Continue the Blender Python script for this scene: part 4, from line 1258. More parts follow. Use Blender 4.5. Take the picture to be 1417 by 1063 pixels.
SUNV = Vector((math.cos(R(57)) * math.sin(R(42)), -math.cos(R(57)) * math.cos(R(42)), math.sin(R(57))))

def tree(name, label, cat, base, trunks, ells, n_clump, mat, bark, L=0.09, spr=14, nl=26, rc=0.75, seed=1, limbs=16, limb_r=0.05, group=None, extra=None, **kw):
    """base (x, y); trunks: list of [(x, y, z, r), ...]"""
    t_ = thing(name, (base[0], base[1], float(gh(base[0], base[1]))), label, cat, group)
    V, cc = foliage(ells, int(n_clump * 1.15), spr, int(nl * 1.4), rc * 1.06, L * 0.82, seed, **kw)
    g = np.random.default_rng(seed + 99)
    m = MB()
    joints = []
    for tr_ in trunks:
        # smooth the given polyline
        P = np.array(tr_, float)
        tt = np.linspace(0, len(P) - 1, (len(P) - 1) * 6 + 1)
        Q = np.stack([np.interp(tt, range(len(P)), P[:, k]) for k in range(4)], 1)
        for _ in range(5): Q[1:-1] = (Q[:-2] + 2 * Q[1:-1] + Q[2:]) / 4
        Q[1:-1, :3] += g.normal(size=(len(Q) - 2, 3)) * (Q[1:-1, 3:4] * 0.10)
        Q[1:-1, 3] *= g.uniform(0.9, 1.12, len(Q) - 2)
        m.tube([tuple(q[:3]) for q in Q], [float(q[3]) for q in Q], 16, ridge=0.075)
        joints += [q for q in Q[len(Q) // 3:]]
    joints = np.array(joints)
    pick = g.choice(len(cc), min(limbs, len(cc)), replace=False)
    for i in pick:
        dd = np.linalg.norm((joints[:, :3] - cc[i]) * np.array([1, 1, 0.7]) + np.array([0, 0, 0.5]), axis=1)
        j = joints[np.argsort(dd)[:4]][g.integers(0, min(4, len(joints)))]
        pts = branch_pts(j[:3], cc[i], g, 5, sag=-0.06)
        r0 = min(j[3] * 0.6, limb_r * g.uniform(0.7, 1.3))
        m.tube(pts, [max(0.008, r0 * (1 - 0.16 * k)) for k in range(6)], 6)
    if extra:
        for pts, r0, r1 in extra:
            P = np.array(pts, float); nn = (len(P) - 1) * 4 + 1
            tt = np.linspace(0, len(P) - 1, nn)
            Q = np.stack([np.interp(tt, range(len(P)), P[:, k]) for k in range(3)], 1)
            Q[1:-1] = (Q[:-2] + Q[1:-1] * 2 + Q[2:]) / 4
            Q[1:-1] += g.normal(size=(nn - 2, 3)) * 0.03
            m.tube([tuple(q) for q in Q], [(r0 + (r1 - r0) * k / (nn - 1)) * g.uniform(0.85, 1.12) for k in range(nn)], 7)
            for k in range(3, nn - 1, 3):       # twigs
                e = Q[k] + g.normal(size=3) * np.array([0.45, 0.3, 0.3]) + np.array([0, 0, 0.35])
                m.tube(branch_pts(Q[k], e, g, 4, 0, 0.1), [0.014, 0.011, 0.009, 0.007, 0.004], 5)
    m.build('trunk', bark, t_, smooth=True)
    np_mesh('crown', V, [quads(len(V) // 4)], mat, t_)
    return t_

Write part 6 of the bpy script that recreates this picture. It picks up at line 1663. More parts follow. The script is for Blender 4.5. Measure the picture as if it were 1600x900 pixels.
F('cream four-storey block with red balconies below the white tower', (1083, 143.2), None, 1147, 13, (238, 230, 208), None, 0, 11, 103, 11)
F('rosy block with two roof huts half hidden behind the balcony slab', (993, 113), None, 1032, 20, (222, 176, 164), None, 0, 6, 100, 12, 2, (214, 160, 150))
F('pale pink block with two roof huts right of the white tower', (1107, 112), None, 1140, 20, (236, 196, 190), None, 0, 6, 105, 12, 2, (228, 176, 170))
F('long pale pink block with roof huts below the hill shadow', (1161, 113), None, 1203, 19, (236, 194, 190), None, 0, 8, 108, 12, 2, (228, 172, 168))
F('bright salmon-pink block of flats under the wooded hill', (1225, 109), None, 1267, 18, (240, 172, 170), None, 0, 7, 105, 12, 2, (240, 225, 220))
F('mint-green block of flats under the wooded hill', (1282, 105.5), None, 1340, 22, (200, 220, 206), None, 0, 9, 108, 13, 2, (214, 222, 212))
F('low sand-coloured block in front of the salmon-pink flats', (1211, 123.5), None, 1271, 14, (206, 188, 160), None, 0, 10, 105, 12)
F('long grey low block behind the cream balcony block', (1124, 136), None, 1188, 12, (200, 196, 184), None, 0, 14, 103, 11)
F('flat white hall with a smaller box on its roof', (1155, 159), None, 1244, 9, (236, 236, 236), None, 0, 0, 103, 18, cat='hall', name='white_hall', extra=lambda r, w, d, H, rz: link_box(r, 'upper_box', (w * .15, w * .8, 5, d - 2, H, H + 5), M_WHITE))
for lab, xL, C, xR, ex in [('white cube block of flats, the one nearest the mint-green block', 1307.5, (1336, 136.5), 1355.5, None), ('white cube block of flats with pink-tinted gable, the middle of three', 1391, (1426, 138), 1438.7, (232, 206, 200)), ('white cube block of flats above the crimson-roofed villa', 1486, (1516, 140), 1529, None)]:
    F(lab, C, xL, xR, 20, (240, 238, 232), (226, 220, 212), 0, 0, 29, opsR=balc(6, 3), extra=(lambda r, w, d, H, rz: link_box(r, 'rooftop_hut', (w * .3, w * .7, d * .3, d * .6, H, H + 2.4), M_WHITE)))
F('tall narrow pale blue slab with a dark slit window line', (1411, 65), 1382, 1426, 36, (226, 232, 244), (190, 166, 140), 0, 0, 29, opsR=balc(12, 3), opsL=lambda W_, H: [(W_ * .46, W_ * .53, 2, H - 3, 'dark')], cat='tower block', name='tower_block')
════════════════
▶ [Brief]:
For this exercise, gather every line of the data that contains the word "parts".

▶ [Solution to the exercise]:
Continue the Blender Python script for this scene: part 4, from line 1258. More parts follow. Use Blender 4.5. Take the picture to be 1417 by 1063 pixels.
Write part 6 of the bpy script that recreates this picture. It picks up at line 1663. More parts follow. The script is for Blender 4.5. Measure the picture as if it were 1600x900 pixels.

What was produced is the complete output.